Sarah Shotland was in her first year of her MFA program at Chatham University, when her program director, Sheryl St. Germain, mentioned that she taught creative writing at a women’s prison when she was in grad school. St. Germain mentioned that she would love to start something similar at Chatham, if any of the students would be interested. Soon thereafter, the two started a program at the Allegheny County Jail, in 2010. After three years, they expanded their work to include the women of Sojourner House. 

The creative writing courses are taught in 8-15 week semesters, with two teachers from Chatham coming into Sojourner House for weekly 90-minute classes.
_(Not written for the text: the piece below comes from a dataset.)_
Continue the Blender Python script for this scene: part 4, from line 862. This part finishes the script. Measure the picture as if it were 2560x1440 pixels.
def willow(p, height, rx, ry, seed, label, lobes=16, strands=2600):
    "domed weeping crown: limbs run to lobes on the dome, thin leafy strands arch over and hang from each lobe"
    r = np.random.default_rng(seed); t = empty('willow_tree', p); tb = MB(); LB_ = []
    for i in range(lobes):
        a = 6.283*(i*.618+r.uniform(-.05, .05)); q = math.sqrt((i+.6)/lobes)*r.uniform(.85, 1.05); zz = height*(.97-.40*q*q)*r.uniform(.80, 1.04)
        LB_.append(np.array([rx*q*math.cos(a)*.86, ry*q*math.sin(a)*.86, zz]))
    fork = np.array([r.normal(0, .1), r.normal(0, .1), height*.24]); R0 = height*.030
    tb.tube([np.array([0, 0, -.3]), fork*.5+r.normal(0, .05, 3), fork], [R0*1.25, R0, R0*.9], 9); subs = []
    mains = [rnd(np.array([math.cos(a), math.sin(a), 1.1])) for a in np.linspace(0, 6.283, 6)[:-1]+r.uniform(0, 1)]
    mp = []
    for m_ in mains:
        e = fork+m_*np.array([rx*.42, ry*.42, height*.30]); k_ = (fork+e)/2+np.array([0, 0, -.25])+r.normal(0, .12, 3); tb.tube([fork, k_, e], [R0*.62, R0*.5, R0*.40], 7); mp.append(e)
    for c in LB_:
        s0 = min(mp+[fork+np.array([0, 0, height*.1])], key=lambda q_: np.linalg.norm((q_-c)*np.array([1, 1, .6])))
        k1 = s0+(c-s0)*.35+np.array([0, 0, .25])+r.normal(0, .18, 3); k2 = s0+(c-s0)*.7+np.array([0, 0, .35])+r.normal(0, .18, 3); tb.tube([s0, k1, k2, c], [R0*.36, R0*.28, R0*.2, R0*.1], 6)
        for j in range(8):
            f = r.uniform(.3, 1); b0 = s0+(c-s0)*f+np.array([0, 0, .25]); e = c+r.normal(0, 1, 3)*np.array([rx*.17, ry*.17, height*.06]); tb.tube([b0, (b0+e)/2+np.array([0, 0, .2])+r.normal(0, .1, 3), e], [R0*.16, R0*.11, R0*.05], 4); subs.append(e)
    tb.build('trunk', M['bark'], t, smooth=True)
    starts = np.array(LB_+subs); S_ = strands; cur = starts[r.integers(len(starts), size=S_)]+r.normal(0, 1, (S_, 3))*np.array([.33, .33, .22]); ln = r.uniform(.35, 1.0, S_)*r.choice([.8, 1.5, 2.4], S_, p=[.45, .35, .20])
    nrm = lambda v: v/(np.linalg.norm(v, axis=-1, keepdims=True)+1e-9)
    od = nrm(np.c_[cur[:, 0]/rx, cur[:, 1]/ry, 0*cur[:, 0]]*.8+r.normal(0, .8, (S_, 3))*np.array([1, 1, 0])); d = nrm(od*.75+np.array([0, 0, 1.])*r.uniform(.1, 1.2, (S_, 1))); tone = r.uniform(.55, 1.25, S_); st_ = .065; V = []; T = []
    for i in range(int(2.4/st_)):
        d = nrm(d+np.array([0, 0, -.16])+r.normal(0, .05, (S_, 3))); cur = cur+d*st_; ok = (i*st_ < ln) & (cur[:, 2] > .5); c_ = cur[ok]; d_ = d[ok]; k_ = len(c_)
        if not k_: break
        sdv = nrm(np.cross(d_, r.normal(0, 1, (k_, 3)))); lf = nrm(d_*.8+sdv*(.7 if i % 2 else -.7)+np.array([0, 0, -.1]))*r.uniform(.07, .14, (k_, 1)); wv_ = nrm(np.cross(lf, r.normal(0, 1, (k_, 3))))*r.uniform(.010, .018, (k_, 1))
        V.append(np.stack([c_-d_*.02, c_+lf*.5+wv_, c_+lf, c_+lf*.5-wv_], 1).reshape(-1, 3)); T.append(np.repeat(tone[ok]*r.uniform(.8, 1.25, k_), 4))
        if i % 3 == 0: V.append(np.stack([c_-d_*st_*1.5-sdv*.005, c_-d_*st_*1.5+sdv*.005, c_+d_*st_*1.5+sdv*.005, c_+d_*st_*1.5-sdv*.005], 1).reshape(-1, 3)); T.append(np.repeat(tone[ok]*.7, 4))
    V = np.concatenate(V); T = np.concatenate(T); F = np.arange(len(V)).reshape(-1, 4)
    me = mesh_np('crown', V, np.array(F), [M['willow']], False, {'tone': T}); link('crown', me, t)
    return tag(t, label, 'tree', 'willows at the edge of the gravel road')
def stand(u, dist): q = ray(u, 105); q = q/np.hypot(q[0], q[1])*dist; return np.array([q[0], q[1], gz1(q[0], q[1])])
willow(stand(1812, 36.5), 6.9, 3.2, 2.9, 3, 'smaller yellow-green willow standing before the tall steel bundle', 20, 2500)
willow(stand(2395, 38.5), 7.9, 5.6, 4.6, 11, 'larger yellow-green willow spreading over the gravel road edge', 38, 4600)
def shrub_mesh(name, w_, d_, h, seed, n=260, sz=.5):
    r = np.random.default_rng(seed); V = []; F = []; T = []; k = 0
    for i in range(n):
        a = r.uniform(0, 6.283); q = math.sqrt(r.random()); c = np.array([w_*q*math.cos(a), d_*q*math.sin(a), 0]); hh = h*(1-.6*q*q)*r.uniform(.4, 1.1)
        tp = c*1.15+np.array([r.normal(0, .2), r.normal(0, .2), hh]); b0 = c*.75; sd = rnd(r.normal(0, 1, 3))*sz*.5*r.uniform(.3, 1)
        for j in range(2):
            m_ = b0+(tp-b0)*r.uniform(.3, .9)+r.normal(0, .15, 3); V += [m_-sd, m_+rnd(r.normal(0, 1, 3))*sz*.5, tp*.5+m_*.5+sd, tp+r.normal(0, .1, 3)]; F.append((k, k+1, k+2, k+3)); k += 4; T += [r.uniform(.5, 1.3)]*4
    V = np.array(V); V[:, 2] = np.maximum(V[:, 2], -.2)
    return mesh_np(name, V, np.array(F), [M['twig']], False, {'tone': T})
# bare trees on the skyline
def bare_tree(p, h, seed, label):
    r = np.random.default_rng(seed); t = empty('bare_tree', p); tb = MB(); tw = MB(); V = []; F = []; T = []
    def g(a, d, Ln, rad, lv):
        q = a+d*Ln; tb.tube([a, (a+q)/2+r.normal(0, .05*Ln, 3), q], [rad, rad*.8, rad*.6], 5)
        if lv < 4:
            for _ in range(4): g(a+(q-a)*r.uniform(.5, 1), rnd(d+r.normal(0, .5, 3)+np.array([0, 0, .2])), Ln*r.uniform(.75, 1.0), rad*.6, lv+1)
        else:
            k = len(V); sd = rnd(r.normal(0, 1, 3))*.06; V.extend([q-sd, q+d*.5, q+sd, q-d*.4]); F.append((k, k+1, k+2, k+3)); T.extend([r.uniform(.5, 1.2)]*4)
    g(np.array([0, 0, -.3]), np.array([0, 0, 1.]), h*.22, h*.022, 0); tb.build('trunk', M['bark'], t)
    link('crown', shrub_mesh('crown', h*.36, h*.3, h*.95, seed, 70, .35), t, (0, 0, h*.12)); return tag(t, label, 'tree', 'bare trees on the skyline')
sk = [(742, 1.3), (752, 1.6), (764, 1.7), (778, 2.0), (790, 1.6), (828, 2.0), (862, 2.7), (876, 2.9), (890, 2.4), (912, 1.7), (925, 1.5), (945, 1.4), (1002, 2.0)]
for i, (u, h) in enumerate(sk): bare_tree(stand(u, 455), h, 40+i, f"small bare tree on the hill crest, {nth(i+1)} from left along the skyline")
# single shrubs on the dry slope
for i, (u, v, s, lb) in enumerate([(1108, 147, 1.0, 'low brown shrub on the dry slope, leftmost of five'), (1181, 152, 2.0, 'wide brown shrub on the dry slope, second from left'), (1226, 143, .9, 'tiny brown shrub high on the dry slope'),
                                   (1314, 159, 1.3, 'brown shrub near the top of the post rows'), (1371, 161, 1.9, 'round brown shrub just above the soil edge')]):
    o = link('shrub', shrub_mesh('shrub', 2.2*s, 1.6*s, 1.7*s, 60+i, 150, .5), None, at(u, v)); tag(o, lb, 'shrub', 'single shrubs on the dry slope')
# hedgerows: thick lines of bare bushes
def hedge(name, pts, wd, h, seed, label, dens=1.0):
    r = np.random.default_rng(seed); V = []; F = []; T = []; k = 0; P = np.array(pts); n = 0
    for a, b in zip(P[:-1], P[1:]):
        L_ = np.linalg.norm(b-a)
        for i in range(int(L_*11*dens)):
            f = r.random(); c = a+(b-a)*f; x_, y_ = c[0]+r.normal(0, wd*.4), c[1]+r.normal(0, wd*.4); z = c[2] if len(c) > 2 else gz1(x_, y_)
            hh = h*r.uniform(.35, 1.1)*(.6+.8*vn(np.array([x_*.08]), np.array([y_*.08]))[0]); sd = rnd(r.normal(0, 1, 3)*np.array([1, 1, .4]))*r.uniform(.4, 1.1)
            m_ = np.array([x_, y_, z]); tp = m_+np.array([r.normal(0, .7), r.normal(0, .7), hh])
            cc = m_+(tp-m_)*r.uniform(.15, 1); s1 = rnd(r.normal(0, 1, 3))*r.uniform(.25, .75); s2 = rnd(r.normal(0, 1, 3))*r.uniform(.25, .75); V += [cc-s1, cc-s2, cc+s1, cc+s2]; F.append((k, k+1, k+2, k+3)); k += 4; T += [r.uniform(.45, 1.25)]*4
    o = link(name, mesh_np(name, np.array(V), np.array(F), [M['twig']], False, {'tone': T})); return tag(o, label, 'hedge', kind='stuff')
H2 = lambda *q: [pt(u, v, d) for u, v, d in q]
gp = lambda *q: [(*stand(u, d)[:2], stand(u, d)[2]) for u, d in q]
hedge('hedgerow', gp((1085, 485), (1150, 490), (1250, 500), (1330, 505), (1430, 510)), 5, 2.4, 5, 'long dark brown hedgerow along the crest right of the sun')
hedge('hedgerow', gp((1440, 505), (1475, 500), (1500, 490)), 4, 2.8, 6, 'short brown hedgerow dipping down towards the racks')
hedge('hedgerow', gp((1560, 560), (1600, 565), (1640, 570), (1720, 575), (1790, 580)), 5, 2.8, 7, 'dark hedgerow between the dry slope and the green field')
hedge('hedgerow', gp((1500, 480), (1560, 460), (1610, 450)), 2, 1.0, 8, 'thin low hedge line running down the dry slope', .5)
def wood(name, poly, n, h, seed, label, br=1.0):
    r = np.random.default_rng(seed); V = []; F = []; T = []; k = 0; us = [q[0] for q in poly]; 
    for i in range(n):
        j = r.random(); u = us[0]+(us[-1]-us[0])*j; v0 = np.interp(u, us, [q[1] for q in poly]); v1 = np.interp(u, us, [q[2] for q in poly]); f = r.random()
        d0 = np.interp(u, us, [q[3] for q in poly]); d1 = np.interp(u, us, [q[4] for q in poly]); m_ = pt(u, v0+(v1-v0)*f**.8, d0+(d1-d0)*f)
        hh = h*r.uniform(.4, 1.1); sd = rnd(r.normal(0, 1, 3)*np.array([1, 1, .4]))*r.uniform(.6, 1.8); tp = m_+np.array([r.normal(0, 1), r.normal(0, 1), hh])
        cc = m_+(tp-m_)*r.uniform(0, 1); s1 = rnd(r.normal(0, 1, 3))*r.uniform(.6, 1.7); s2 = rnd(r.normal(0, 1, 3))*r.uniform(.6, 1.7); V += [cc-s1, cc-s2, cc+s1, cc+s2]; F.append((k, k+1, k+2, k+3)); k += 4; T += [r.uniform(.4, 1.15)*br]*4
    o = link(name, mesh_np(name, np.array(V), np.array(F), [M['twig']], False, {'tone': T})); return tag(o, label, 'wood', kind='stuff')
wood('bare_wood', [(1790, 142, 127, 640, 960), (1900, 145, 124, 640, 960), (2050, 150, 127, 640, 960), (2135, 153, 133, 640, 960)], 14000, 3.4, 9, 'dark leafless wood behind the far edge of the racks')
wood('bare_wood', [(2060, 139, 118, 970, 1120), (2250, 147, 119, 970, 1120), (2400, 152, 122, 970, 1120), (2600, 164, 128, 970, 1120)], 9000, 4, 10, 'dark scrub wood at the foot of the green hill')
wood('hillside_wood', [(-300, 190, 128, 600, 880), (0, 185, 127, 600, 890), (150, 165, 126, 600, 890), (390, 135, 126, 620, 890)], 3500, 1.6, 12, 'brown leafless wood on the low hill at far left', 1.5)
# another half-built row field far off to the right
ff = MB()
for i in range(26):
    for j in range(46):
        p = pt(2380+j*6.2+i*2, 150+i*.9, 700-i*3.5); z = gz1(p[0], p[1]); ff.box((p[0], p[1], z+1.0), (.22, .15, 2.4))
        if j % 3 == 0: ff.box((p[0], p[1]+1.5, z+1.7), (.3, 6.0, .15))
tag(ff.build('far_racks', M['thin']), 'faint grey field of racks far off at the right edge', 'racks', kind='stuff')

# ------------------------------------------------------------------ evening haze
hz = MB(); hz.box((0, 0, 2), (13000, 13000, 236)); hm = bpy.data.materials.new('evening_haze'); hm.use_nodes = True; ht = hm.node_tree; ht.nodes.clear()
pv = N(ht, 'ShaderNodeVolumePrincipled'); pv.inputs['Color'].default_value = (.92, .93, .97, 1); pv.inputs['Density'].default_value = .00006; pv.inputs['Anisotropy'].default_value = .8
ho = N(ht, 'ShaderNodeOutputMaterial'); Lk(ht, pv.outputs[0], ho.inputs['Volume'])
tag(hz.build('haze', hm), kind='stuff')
The teachers are a Chatham faculty member and a graduate student or two graduate students. Shotland explains why creative writing classes are so beneficial to the women in recovery, stating, “Creative writing is a different way to access memory and meaning. It helps you to build connections between the past and the present and then helps you reimagine the future.”

Words without Walls reading at Creative Nonfiction in April 2019

During each session, the group reads a piece together. 

“We read fiction. We read poetry. We read memoir. We try to choose pieces that we think are going to be emotionally resonant, that are relevant to the women’s lives, which doesn’t always mean they’re about addiction and recovery.“ says Shotland.  The class then discusses the piece and then writes based on a writing prompt offered by the teachers. “It’s a pretty simple formula. Read, discuss, write, share.”

Sojourner House resident group photo from the Words Without Walls reading at Creative Nonfiction in April 2019

Over the course of the semester, the women in the class are also visited by a guest writer who will discuss their writing process and share their work with the class. “They’re used to dismissing their own stories,” says Shotland. “Their stories are so villainized and stigmatized in culture that a lot of women think, ‘Who wants to hear my story?’ So we try to bring in writers that are telling stories that the women can relate to. To read something and think, ‘Oh, that’s like my story. And if this person can say it, I can say it too.’”

Words without Walls reading at Bantha Tea Bar in Nov. 2019
2018 cover of the residents’ published works

After the first few weeks, revision and editing are introduced and the students continue to work on their pieces. Author photos are taken to accompany their work and the semester culminates in the creation of a publication. The students’ work is highlighted at a final celebration, usually at a coffee shop or an art gallery, where the women practice reading their work and confidently telling their stories.

“The response has been really moving, really positive, and incredibly powerful. It is one thing to sort of tell your story alone in a room, in your diary or journal, but when you do it in a group, you may hear somebody who maybe you didn’t think you had a lot in common with share a story that makes you think, ‘Oh, I understand her now, because I can relate to what she just wrote.’” Shotland said, “I love how supportive Sojourner House women are of each other. They champion each other. They cry with each other. They celebrate with each other. They celebrate each other’s kids. I just am so impressed by them all the time.”

The women in the class are not the only ones who benefit from the program. The graduate students in the program take their experience with them and often incorporate it into their post-graduate lives by creating similar classes in their home communities. Supporting those in recovery has a personal impact for many of the Chatham students as well. 

Sojourner House residents in the Words without Walls writing class

“Many, if not all, of our graduate students have a family member or a loved one who has gone through the process of recovery or has not gotten into recovery and is out there struggling. And many of our students themselves have dealt with addiction and are in recovery or will eventually, hopefully, be in a sustainable recovery,” said Shotland. 

Being the 2020 Pearl of Hope awardee means a great deal to the co-founders.

“Sheryl and I are always saying that Sojourner House is our favorite part of our week and it feels really validating to hear Sojourner House say back to us, ‘You’re also a favorite part of our week.’ The women in our classes and the people who work there are incredibly special.”